→ **Given instruction**
Give the number of lines in the records below that include "part". Reply with that number alone.

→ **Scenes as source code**
-- Begin --
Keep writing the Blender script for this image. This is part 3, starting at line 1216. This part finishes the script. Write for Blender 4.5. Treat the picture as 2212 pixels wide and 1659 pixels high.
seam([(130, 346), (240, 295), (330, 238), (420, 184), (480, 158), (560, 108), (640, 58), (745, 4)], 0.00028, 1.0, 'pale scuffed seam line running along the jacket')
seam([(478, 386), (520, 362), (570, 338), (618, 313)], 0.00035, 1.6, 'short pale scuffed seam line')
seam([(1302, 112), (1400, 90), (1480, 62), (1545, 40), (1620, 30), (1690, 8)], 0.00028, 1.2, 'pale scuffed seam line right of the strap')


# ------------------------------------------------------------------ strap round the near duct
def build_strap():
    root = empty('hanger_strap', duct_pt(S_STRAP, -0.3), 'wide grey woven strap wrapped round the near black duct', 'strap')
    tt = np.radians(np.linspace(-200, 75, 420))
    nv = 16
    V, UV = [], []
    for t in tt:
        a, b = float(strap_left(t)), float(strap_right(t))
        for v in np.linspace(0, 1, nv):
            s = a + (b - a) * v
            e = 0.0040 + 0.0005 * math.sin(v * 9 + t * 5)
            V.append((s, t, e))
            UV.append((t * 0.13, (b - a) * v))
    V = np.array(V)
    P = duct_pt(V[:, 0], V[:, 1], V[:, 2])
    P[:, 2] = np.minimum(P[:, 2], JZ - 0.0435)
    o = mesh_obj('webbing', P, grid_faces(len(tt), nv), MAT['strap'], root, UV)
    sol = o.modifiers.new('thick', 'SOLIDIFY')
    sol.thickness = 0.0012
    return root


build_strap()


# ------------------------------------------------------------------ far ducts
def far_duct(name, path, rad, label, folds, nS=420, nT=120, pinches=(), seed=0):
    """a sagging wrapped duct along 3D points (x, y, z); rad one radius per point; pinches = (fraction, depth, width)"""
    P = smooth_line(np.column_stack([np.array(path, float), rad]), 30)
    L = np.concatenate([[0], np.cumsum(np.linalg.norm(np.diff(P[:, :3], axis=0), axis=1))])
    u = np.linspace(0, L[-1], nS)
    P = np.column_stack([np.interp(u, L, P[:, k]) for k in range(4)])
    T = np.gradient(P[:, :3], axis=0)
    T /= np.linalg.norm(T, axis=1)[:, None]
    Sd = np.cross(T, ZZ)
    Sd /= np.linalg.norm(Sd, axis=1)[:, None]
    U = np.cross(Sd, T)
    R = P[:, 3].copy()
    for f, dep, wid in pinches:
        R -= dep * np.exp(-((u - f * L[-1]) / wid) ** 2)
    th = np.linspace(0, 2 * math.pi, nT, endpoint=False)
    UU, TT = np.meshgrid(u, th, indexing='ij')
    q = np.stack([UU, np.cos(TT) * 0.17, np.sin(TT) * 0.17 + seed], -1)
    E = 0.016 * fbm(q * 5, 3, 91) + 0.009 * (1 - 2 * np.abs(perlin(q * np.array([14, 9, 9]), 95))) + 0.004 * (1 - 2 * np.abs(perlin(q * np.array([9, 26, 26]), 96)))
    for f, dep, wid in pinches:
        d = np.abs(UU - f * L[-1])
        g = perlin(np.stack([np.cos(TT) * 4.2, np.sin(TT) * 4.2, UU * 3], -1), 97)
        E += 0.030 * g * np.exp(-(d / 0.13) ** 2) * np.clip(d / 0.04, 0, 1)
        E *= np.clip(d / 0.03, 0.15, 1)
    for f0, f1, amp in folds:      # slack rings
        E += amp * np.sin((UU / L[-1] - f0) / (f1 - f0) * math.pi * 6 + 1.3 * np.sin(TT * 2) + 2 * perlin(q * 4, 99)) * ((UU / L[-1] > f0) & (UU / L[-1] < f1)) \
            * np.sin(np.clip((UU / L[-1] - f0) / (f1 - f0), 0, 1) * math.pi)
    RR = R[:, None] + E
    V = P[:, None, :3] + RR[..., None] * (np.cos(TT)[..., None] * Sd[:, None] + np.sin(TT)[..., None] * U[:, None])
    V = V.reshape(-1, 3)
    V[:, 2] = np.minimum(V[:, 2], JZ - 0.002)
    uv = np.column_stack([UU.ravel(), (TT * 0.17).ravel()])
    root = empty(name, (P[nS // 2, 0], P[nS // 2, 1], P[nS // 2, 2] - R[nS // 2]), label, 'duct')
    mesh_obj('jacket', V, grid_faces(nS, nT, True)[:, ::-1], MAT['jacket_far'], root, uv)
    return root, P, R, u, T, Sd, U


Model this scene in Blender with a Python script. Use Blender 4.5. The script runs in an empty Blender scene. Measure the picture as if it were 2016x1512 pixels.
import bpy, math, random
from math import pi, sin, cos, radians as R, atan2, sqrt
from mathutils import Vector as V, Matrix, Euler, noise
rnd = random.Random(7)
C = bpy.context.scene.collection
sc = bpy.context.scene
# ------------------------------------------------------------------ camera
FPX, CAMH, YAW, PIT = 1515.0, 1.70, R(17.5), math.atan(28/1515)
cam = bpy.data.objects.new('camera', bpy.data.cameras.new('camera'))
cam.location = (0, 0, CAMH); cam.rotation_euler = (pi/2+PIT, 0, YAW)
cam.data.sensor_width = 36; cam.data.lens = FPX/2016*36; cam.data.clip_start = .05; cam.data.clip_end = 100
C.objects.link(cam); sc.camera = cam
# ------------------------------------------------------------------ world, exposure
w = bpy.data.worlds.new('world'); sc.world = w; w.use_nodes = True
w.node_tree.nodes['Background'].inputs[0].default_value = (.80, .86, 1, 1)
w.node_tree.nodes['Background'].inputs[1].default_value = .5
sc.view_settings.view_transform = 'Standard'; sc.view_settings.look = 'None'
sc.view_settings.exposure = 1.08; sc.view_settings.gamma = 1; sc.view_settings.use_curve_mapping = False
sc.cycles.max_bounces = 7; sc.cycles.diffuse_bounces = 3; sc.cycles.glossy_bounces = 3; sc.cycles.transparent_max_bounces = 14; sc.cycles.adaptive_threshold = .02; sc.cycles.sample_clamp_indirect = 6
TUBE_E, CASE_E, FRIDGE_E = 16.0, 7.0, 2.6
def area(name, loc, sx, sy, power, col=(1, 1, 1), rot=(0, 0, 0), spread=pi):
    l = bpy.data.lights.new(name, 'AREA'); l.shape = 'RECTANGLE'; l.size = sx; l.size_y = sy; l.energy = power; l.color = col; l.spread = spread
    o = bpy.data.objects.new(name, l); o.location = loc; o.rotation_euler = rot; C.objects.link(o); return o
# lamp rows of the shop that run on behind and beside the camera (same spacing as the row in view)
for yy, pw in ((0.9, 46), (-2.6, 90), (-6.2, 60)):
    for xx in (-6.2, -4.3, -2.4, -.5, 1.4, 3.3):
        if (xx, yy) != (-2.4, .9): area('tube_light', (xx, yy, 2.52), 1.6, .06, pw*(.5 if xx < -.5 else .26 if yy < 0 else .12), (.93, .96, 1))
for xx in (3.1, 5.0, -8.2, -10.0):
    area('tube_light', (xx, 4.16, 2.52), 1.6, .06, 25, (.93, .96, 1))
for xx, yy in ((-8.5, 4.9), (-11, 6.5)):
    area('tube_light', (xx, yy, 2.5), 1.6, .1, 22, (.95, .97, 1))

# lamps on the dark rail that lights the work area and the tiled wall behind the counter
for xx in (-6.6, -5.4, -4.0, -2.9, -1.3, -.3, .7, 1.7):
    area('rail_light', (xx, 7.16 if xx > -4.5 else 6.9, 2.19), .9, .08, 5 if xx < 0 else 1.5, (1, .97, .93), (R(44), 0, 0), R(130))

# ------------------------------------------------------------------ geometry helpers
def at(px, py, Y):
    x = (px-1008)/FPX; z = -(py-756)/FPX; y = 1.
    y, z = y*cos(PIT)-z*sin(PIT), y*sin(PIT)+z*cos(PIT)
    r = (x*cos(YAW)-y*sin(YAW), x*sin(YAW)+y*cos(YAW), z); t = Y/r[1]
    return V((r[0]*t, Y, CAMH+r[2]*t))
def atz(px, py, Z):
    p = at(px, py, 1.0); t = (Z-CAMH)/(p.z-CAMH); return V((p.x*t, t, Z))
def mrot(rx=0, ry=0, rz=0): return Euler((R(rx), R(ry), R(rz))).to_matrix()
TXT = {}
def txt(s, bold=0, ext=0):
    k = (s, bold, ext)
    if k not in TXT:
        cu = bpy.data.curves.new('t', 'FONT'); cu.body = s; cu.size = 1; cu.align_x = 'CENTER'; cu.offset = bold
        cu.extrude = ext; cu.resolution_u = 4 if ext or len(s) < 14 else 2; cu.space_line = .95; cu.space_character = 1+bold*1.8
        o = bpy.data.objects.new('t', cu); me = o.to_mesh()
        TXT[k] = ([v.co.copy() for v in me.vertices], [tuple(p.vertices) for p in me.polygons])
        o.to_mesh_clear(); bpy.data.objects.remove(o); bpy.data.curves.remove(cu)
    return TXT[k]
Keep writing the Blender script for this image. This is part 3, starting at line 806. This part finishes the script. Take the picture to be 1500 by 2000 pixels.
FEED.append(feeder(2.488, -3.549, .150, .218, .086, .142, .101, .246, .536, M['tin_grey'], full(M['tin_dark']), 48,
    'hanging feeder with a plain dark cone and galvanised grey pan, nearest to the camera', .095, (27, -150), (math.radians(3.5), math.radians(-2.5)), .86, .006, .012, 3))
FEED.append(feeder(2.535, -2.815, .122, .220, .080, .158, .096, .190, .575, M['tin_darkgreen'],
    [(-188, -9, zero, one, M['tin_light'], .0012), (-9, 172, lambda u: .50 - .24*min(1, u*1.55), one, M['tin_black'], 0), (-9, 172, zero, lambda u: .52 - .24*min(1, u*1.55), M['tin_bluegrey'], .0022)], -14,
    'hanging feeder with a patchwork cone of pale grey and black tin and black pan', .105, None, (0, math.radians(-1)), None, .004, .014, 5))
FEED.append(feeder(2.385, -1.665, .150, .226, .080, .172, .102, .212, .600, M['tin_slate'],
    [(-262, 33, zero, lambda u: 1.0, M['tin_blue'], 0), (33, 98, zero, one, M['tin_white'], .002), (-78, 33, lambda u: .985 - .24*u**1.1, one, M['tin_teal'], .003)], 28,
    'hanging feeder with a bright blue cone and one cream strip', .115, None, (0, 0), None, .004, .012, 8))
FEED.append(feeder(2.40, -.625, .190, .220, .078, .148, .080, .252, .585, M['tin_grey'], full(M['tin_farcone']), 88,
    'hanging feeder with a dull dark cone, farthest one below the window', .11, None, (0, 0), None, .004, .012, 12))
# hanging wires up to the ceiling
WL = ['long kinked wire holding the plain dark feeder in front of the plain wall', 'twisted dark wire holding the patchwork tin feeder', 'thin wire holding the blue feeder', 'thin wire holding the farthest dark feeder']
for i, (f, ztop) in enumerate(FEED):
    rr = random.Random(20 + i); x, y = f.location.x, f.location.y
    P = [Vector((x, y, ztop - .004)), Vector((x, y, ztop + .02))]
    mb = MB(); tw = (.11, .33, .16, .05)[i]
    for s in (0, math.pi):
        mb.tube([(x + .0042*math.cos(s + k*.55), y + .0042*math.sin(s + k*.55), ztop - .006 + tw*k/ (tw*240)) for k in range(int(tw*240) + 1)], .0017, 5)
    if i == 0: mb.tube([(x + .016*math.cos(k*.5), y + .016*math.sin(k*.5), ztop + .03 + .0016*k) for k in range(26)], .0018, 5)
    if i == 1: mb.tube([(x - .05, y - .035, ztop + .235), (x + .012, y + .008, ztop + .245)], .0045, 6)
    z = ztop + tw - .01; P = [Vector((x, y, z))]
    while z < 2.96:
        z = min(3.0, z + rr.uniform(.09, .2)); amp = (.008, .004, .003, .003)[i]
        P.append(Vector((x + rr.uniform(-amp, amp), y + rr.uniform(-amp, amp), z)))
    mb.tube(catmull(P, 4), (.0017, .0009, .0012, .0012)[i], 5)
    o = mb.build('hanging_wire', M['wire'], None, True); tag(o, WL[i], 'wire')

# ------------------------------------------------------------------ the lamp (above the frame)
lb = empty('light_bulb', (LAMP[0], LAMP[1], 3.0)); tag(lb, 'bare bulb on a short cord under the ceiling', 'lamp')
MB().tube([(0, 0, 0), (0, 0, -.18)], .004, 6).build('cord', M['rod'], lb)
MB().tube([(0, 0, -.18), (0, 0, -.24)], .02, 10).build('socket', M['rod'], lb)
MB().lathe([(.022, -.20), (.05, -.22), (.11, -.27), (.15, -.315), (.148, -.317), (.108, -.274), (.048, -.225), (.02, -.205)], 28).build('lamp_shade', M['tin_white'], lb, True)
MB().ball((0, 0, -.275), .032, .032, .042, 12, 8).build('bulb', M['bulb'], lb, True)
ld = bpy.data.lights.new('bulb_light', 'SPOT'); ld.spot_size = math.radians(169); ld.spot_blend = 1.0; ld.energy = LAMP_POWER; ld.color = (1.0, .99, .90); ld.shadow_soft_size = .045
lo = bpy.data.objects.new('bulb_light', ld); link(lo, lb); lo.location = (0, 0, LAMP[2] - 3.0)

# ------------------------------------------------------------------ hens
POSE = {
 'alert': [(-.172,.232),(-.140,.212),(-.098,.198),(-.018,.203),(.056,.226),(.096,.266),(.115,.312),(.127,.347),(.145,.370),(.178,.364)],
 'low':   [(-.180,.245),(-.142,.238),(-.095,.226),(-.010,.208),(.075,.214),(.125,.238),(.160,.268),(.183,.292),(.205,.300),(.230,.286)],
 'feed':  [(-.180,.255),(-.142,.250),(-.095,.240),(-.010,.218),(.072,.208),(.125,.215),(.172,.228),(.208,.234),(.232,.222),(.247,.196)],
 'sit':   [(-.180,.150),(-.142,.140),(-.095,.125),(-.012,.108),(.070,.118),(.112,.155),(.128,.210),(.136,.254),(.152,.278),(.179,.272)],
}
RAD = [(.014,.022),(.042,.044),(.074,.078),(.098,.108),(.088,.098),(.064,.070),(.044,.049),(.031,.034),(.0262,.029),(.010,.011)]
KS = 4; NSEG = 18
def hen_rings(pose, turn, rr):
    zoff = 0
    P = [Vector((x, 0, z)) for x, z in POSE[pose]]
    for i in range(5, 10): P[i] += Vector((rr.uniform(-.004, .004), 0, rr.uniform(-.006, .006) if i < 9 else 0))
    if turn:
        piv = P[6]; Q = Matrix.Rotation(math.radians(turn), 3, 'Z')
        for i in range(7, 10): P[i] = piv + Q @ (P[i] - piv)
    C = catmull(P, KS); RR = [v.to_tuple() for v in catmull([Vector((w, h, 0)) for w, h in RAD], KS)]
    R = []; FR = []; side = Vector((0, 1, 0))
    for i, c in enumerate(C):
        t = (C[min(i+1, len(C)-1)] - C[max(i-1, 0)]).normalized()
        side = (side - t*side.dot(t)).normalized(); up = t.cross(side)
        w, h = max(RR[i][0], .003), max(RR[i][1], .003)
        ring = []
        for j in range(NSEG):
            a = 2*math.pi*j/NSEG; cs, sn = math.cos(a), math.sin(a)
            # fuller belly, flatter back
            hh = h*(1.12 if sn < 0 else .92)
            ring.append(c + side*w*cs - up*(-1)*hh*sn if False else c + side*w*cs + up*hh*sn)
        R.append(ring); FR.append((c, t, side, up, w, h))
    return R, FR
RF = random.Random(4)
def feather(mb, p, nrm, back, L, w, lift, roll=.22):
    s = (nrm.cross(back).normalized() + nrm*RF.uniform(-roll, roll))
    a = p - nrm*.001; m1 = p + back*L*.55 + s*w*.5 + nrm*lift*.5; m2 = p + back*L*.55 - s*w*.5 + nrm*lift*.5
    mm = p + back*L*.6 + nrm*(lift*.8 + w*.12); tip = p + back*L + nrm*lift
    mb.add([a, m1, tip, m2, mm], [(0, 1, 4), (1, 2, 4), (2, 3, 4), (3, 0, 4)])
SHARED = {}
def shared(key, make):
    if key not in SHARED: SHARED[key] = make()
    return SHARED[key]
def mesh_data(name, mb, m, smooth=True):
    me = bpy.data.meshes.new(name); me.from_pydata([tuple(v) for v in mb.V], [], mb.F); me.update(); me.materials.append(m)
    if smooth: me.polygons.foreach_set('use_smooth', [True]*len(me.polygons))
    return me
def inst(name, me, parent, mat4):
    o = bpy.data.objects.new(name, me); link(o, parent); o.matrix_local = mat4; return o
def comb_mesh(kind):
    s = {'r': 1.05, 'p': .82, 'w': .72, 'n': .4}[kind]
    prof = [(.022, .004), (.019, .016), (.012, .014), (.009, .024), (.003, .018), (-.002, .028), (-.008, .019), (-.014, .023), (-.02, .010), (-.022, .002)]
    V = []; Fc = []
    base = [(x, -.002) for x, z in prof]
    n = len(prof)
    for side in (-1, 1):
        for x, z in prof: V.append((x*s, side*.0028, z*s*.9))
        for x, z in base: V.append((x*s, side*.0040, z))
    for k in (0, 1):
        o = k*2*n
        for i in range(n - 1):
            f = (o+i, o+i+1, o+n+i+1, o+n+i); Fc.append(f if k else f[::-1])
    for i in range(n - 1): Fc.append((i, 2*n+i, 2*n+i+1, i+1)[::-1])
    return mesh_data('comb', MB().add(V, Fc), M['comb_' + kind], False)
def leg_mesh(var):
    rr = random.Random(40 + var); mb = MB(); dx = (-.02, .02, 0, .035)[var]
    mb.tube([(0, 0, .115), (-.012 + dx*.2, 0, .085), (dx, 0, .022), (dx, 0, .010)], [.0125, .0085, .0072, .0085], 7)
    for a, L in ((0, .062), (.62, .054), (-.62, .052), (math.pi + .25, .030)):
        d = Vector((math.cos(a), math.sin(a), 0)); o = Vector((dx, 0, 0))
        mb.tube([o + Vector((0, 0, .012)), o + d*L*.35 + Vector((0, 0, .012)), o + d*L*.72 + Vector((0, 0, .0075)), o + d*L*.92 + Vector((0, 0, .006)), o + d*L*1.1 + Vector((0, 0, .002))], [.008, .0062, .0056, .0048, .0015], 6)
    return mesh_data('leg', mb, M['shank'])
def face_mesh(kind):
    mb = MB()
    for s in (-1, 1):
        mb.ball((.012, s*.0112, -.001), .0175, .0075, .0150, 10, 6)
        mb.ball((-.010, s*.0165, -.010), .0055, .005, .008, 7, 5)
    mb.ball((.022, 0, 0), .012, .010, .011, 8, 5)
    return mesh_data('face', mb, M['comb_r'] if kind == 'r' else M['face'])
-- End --
→ **Result for this task**
2